I await considered answers to these questions. I have no wish to impede assisting our allies or preventing further terrorist abuses, but I do wish to see a thought through strategy with emphasis on a future political settlement.

7 Comments

  1. Antisthenes
    November 29, 2015

    As Nigel Farage might say that is mere detail and I do not do detail. Not exactly a statement that would conjure up trust. Sometimes though the process has to be started and the detail hammer out as you go along especially as there as so many unknowns. At least we know the immediate goal and that is to destroy ISIL the rest we have to do on trust. Hoping that the politicians make the right decisions(this time having learnt from past mistakes) as they are confronted by each of the items on your list and events turn out to be favourable.

    They may make a hash of it as usual but then not doing anything because of that fear may be worse. Humans are always making a hash of it but we are still here and life goes on for batter or worse.

    Doing something and doing it now has the ability to throw up all sorts of opportunities to make amends for past failures and to design settlements that will bode well for the region and improve relations between the Middle East, Russia and the West.

  2. Tad Davison
    November 29, 2015

    My sentiments exactly, and funded once again on logic and common sense, but I would go much further.

    How come the means to fund IS i.e. the massive fleet of road tankers that ships stolen oil, hadn’t been attacked to any effective and committed extent by the allies until the Russians stepped in?

    Where have these tankers been headed, and who has been buying the oil stolen by IS?

    Who would benefit from such a lax policy?

    Who has been supplying weapons to IS?

    Who has been buying the stolen and pillaged historical artefacts from IS?

    Where fanciful figures of the numbers of freedom fighters are proven not to exist, can we remove those who provide such dangerously flawed intelligence, along with the politicians who cite it?

    Can we have an accurate projection of where we will be in five years time whether we bomb in Syria or not?

    Is this just a part of a bigger and far more dangerous geo-political western strategy to oust Russia from the region, rather than treat her as an equal partner?

    That’s just for starters, but will do for now.

    Tad Davison

    Cambridge

  3. Dennis
    November 29, 2015

    If we cannot build enough houses here what contribution can we make in rebuilding Syria?
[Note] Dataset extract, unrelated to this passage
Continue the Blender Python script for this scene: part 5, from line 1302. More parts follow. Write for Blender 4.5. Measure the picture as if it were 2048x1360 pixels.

    It is continually stated that we have foiled many terrorist plots here. No journalists ask how many of the plotters are in jail, where and when the trials were conducted and what the sentences were. If they were foiled abroad surely some details should be available about the outcomes. This lack of info seems very suspicious to me.

    1. Tad Davison
      November 29, 2015

      Dennis,

      I never trust anybody who asks me to trust them without question. I recall parliament did that after being told at privy council level by one T. Blair that WMDs were at 40 minutes readiness to be used against us, and look where that got us!

      Tad

    2. Dennis
      November 29, 2015

      Of course there shouldn’t be a need for building more houses, there are far too many already. What there is is far too many people which also makes the UK a very unfair society using more than its fair share of the ecosphere etc.

  4. Sue Doughty
    December 1, 2015

    Please vote in favour of using our armed forces to interrupt and destroy Daesh’s attempts to kill or maim me here in the UK wherever that intervention may need to be done. The future of Syria is being debated in transnational meetings with a view to having the new Syria being more representative (that means Arab, not a satellite state of Russia).

  5. Louise Brown
    December 1, 2015

    Bombing Syria is not the answer, I think Tad and yourself have shared good questions. My only doubt is that we won’t get answers.